At the level of our actual projects, we also are utilizing an entrepreneurship model, which allows us to explore the intersections between social causes and empowering business models for communities. In particular, it has promise in the context of Palestinian refugees given the many multi-dimensional restrictions that create barriers towards the livelihoods of the community. Creating pilot projects with local youth, for example, has huge potential to address local needs with an emphasis on livelihoods via social entrepreneurship. We are very excited for the next phase where we will further work with youth to develop opportunities that empower livelihoods while also incorporating issues of community health, environment, water, waste and agriculture.
Can you tell something on how Refutree was established? What was the driver, the motivation to establish it? How is Refutrees different from other organizations?
Refutrees was inspired through the research of Founder Lamya Hussain who developed a Masters thesis investigating community health across refugee camps in the West Bank and Lebanon. Through the course of research, it became increasingly evident to how current development and aid programs were not only failing to address basic community needs – food, waste disposal, job creation – but were based on a system that institutionalized donor-reliance. The ways to address them were there, but there were no resources to implement them. In an effort to address these issues of unemployment, lack of land and food sovereignty, and deteriorating community health, Refutrees was created in order to integrate green innovation with the development of projects fundamentally based on the needs of local communities in collaboration with local resources. Developing from there, Refutrees grew with the support of the Board of Directors, Advisors and through the dedication of the Team – and we’ve been going strong ever since.

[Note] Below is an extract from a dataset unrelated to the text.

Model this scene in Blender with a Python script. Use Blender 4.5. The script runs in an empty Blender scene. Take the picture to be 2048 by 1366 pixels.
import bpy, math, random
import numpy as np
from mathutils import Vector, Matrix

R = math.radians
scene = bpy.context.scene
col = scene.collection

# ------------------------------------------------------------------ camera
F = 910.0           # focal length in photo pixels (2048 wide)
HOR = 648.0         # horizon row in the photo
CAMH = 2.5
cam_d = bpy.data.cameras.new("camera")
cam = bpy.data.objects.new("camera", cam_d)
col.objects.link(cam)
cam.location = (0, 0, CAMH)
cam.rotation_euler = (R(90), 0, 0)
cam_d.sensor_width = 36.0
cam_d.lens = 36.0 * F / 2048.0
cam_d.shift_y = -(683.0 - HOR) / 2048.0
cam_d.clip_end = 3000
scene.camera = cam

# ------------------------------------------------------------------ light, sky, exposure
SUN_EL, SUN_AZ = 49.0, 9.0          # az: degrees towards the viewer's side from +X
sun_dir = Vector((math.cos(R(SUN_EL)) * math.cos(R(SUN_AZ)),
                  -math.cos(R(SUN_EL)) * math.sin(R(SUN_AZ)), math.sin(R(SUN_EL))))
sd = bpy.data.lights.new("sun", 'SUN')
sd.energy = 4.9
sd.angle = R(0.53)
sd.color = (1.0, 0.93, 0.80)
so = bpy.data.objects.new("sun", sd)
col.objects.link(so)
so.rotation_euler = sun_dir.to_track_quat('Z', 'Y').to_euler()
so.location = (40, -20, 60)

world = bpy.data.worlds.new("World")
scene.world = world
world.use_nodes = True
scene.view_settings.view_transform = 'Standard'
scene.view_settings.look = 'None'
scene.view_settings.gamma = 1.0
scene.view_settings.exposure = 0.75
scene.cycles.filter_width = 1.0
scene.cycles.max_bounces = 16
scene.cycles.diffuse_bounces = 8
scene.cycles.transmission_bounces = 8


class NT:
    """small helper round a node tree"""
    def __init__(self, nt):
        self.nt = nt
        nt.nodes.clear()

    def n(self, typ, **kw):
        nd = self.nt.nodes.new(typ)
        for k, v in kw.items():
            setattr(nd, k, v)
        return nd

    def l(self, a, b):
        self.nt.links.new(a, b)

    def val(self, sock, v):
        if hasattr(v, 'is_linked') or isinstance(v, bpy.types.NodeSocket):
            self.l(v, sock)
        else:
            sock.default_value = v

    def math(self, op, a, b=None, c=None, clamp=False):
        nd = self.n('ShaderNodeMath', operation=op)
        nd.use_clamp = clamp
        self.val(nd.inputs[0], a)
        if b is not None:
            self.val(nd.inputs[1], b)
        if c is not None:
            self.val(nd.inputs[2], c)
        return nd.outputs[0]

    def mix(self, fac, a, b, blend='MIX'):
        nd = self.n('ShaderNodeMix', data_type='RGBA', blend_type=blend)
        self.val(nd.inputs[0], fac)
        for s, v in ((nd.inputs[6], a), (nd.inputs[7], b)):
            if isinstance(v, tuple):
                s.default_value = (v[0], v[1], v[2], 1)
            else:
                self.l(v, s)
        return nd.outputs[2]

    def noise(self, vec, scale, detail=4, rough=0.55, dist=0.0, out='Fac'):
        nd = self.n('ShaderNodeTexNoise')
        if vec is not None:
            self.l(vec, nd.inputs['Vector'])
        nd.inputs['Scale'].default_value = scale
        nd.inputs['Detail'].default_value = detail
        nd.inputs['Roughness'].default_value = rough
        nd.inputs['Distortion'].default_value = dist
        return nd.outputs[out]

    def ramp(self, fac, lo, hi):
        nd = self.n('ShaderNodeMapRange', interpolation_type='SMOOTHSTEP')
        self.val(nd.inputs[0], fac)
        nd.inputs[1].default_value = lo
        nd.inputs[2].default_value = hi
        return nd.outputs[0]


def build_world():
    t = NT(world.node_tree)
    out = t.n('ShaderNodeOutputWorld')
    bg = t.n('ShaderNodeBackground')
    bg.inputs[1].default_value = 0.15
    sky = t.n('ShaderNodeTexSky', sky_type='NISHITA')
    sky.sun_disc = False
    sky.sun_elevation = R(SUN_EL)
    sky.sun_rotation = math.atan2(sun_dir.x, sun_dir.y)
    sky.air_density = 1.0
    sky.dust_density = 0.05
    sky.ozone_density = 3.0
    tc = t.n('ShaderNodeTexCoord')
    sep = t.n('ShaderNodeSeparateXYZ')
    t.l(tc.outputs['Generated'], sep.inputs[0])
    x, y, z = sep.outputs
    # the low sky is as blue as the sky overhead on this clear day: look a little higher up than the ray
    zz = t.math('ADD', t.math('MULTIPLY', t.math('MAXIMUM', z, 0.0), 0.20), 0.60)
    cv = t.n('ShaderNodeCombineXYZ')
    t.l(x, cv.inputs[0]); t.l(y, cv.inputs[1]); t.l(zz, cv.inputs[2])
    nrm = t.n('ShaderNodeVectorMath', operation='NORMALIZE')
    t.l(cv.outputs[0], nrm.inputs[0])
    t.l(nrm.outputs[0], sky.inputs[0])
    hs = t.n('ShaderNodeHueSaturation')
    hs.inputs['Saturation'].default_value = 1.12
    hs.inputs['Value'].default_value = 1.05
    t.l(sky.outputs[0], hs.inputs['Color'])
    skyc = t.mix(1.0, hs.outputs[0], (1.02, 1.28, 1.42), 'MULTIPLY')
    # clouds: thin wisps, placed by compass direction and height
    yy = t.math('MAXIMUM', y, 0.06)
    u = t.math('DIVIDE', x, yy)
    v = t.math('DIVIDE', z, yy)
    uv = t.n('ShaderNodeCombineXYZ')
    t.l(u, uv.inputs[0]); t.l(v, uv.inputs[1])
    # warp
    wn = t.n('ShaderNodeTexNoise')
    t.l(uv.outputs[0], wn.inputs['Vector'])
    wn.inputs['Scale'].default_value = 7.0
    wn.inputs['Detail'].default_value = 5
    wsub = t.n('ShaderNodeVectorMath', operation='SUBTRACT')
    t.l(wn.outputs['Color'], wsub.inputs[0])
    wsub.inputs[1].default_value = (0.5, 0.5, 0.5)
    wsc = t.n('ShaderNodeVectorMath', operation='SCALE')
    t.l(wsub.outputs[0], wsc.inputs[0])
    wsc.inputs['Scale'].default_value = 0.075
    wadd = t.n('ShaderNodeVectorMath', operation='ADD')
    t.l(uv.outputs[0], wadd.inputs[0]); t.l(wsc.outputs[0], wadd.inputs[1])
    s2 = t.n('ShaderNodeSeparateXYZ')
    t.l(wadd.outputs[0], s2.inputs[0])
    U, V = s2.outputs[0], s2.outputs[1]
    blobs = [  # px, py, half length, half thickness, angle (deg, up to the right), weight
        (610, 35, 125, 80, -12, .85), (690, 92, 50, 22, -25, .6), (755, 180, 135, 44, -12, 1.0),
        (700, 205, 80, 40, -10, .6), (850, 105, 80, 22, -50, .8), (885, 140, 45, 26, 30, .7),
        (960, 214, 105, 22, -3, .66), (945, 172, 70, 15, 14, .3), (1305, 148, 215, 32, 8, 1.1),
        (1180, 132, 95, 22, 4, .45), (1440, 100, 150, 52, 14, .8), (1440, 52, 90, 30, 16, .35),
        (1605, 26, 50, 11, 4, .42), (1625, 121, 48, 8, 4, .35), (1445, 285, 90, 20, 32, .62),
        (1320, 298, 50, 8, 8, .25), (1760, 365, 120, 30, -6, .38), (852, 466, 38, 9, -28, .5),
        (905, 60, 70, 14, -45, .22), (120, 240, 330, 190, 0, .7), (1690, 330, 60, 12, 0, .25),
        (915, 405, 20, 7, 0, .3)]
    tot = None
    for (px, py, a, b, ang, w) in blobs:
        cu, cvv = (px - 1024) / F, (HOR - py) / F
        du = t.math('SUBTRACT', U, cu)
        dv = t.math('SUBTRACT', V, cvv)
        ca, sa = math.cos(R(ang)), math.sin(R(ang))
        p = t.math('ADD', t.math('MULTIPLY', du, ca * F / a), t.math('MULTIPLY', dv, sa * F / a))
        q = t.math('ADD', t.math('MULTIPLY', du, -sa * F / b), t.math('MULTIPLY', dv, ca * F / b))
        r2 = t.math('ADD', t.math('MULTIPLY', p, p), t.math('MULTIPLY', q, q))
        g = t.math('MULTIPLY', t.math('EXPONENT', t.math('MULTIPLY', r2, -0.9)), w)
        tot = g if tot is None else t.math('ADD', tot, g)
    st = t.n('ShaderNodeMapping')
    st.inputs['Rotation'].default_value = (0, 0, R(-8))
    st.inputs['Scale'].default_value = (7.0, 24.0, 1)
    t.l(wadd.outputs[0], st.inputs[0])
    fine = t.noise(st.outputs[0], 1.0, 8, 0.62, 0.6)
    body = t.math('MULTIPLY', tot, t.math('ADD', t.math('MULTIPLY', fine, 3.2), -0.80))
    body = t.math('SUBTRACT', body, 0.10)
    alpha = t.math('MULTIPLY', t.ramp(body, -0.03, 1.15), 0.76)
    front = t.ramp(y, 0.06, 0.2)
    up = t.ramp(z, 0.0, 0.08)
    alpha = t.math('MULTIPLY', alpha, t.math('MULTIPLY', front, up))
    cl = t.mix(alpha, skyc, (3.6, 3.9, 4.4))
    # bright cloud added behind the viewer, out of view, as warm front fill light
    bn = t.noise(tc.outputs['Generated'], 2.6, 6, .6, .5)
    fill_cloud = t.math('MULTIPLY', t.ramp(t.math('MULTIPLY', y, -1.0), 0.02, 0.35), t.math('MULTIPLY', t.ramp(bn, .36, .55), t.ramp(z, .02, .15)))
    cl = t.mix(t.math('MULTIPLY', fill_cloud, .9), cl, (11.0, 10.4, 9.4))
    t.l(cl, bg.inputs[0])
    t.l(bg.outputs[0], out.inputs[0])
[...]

Refutrees was founded on the basis of re-thinking development paradigms, so that is a principle way we set ourselves apart. Our internal dynamics, however, are what truly make us a unique organization. In addition to be an entirely volunteer-run initiative – which emphasizes the dedication of the team – as a platform for innovation, we are necessarily and organically made up of a diversity of professional backgrounds. Artists, academics, lawyers, architects and environmentalists, that also bring with them each of their diverse geographical locations. Furthermore, we have been able to work as a tight-knit team despite the frequent time zones differences – all of which we believe gives us an edge in how we work as a team.
Another key characteristic of Refutrees is its collaborative spirit. In addition to developing projects that we hope are easily replicable, and as a result, easily disseminated, we also develop projects and ideas with similar-minded organizations. We have selected some key partners that truly share our passion, and as a result, are able to further improve and sharpen our approaches to health, environment and agriculture.
Partnerships like these are important to us because we believe in creating spaces that don’t precipitate competition, but rather, collaboration. In brainstorming together we are far more productive, creative and more successful in our outreach. Here, we are exceptionally happy to be working with Eco-Art Uganda and the Arab Group for the Protection of Nature. There is much happening at Refutrees, which will continue to demonstrate our capacity as a truly unique initiative.
Thank you, Refutrees for this interview!